Two, she hasn't found her purpose yet. I may seem good with my hands. "She doesn't even know what goes on in my brain and mind while seemingly expertly executing any idea. Hands are just a significant little part of a whole body. And well, she's forgotten she's versatile business-wise which I am not."


Nobody is unuseful. All it takes is being objective and focused; finding one's purpose; and using one's time productively well. But that emotional gaol --ENVY-- and which is needless most times as well, takes our eyes from our strengths and successes. We start taking into account the successes of others ( book keeping & accounts). Some of us are so good. We need not book-keep to file such accounts & proceedings.
"Don't you think that's a talent on its own which if harnessed well and objectively, could be the glory thought to be lost initially." Then we begin to CAIN ABEL (call it greening) ... From Jelousy. Then Anger. Then the utmost ---bitterness--- festers. At this point, falling out of God's favor is imminent. You know the Parables of Cain and ABEL now?
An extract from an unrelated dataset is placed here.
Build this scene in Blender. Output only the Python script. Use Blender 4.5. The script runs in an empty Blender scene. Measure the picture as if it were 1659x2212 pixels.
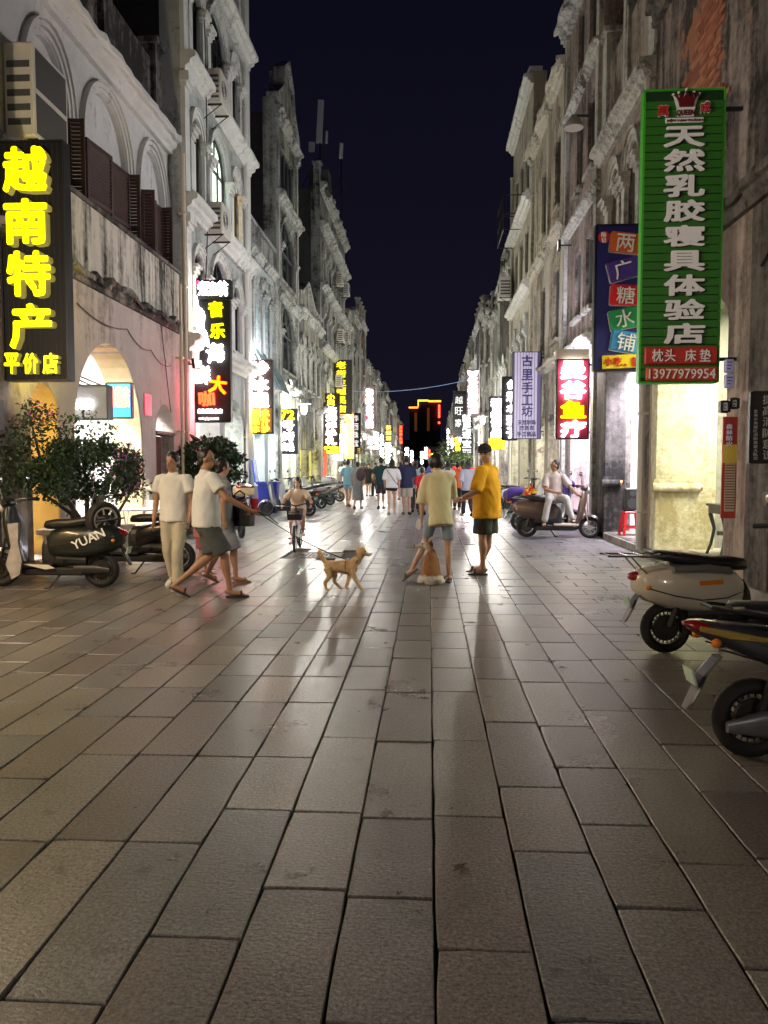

If we could take a backward glance; a reflection; we would see how our personal plans and executions are being neglected and crumbling away. But sheezz! we're already engaged elsewhere to take note. Why don't we just remove our noses from others businesses and put all the vigor with which we are monitoring (monitoring spirits) other's whereabouts into our own. Really, we'd be better off and compete favorably.

"That she (our sisters-in-law) fails to see some blows dealt me by fate and the so many attendant disappointments and drawbacks in my way..... Well, her mind, already attuned to envy wouldn't allow her to see these."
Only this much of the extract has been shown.